After the Protestant Reformation, some writers criticized the monks for fast-tracking William’s canonization in a desperate attempt to make money during hard times. Local wills and the cathedral’s account books show that people contributed candles to burn at William’s shrine though scholars have no idea what it looked like, according to Hagedorn.

Few remnants of William’s life remain today, and even fewer people these days know who he was.

A stained glass window installed in 1911 in Rochester Cathedral shows an artist’s imaginary depiction of William as a pilgrim who wears the scallop shell that symbolizes the pilgrimage to Santiago de Compostela in Spain.

Very worn stone steps that lead to the area where St. William is venerated in Rochester Cathedral. (Photo by Suzanne Hagedorn)William is no longer listed in the Roman Catholic Church’s most recent reissue of its calendar of saints, though that does not mean he was de-sanctified, Hagedorn said. A road and an elementary school in Rochester, Kent, are named after him. But even a local historian whom Hagedorn met in Rochester only knew of William in passing.
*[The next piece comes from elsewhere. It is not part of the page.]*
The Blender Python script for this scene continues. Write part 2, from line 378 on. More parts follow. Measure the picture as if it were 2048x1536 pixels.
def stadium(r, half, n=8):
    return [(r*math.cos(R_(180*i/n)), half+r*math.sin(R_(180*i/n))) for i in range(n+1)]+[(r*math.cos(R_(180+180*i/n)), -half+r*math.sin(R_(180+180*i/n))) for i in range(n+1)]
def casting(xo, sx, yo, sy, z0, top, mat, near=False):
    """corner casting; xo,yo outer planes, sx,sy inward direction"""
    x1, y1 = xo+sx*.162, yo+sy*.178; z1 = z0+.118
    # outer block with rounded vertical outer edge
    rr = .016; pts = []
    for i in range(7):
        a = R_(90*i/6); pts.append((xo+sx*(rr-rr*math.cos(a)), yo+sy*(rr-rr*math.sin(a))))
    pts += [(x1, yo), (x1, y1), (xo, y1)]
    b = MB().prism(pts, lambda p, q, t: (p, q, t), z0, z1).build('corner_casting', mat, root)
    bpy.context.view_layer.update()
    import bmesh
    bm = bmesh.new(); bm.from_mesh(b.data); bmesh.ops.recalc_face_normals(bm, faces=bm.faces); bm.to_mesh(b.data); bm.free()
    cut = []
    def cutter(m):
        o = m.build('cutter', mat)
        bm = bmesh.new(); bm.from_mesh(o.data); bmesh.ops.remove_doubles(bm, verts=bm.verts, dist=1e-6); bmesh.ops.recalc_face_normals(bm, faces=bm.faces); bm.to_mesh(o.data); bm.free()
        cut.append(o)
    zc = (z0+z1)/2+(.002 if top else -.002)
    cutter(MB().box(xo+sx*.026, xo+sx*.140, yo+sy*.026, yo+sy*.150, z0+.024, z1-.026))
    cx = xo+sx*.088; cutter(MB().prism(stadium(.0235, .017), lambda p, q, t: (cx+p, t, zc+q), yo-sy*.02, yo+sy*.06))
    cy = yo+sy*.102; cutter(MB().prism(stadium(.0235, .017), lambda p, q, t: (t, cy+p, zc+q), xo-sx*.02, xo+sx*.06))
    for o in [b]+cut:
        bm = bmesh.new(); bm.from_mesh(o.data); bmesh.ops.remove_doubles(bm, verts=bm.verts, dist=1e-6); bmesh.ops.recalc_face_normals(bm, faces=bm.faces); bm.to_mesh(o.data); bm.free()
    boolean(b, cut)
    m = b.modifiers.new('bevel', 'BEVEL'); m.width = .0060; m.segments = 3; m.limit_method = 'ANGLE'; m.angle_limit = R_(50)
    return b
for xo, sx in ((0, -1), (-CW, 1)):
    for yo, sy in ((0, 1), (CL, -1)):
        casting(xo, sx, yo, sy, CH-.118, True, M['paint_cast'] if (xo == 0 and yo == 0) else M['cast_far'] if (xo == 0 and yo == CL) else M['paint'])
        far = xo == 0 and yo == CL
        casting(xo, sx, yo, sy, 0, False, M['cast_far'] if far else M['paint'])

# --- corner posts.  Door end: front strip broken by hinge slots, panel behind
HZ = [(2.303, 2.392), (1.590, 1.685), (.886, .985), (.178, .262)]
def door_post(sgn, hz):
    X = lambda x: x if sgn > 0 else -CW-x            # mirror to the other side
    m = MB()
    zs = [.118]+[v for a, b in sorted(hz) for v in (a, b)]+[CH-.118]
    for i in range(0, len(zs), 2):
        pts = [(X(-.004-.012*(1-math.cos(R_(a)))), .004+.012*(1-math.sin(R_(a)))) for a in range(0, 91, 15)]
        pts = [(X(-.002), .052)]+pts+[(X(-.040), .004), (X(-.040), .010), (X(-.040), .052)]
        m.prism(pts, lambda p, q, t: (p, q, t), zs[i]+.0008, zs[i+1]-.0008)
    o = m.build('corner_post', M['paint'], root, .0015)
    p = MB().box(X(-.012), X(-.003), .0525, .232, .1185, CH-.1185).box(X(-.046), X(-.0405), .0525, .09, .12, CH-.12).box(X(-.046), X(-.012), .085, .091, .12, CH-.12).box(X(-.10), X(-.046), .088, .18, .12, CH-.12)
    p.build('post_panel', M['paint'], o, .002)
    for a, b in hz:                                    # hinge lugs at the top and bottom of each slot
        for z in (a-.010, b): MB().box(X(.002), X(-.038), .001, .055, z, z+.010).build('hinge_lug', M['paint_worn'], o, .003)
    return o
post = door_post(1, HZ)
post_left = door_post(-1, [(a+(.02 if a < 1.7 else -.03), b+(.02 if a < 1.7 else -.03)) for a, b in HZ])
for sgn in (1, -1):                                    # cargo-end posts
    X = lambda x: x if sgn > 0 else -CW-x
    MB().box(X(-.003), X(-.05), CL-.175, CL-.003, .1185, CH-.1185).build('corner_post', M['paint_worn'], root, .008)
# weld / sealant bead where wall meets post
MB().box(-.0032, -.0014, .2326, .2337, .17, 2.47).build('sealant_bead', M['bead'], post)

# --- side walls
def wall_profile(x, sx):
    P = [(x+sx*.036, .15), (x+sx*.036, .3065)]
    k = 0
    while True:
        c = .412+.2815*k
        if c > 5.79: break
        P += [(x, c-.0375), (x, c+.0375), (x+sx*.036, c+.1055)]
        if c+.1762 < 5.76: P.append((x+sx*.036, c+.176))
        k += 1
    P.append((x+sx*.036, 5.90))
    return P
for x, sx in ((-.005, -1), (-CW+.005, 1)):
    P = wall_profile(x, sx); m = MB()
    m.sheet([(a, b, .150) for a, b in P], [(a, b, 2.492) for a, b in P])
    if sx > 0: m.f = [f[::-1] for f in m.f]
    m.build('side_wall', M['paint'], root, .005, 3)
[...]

Like so many facts about his life, scholars have no idea whether Rochester was St. William’s final destination or if he just was passing through with plans to go to other medieval pilgrimage destinations, like Canterbury, Rome, Santiago de Compostela or even Jerusalem, Hagedorn said. Pilgrims often visited subsidiary shrines along the way to pray, make an offering and light candles.

Hagedorn would like to do more research in Scotland and possibly at the Vatican to see what evidence she can unearth about William and his canonization process.  She also wants to take students with her as she retraces the route Chaucer’s pilgrims took in England.

“When you're on the road, you meet with all kinds of people and all kinds of things,” Hagedorn said. “In fact, Chaucer’s ‘Canterbury Tales’ consists of a whole bunch of people going on a trip, right? And they tell stories to each other.”